Até duas ou três semanas atrás, minha busca tinha sido outra, mais simples. Eu sentaria na cadeira e pronto. Não iria mais fugir. Não iria mais perambular pela casa ou pelos livros, não iria mais regar as plantas no meio da escrita, e eu acreditei nisso quando falei, acreditei mesmo. Mas logo veio o incômodo, a energia baixa, escrevendo no meu diário descobri que a perambulação pela casa faz parte do meu processo criativo.


Escrevo mil coisas ao mesmo tempo. Às vezes vou lavar a louça no meio de uma frase, faz parte do meu movimento. Quando tentei conter, pensava: imagina botar toda essa força em um só impulso? Mas isso prendeu minha sensibilidade perambuladora, ela que encontra a palavra final de um verso no meio de colheres ensaboadas e da redinha do ralo cheia de arroz.


Seria mais fácil se essa perambulação fosse apenas distração, porque aí eu buscaria descobrir caminhos internos para não me distrair tanto, para conseguir focar sem me interromper, ao invés de super focar e dali a pouco virar página e sair voando.

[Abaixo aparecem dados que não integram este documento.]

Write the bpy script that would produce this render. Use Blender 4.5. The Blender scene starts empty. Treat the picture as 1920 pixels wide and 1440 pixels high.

Mas agora eu preciso diferenciar o movimento de fuga do movimento de criação, os dois em altíssima velocidade, tanto que quando estou no olho do furação parecem a mesma dança. No meu corpo, porém, eles impactam de forma quase oposta.


Papel com um poema impresso e rabiscos à mão independentes do poema.
As primeiras palavras deste texto surgiram quando eu estava gravando o vídeo do último post.

A perambulação transforma o corpo em texto, eu danço, eu pulo, abro espaço para as memórias respirarem entre os músculos. A perambulação transforma a casa em texto, eu mexo nas coisas como uma maneira de mexer nos meus projetos, corpo, casa, texto, tudo vira símbolo, portal e guardião. Na fuga não. A fuga é um desespero, uma sensação de que vou morrer a qualquer momento, porque no fundo é isso, escrever é estar sempre morrendo, a cada segundo a sensação de que eu vou acabar, então às vezes vem junto o impulso de fazer outra coisa, mais branda, algo que tenha a densidade de uma pausa, algo que substitua o silêncio.


Nessa última semana, trabalhar em um único projeto me ajudou a observar com mais calma esses movimentos. Estou procurando me entender um segundo antes de fugir, me pergunto qual é o medo, do que estou fugindo, escrevo sobre isso no meu diário e, se for possível, transformo a fuga em perambulação, digo: “você pode ir regar as plantas, mas vai levar com você o livro”.


A semana em 2 fotos. Escrevendo na foto 1. Imagens do vídeo poética manifesto na foto 2.



E você, já se pegou fugindo no meio de uma frase? Já fez inventário dos seus medos?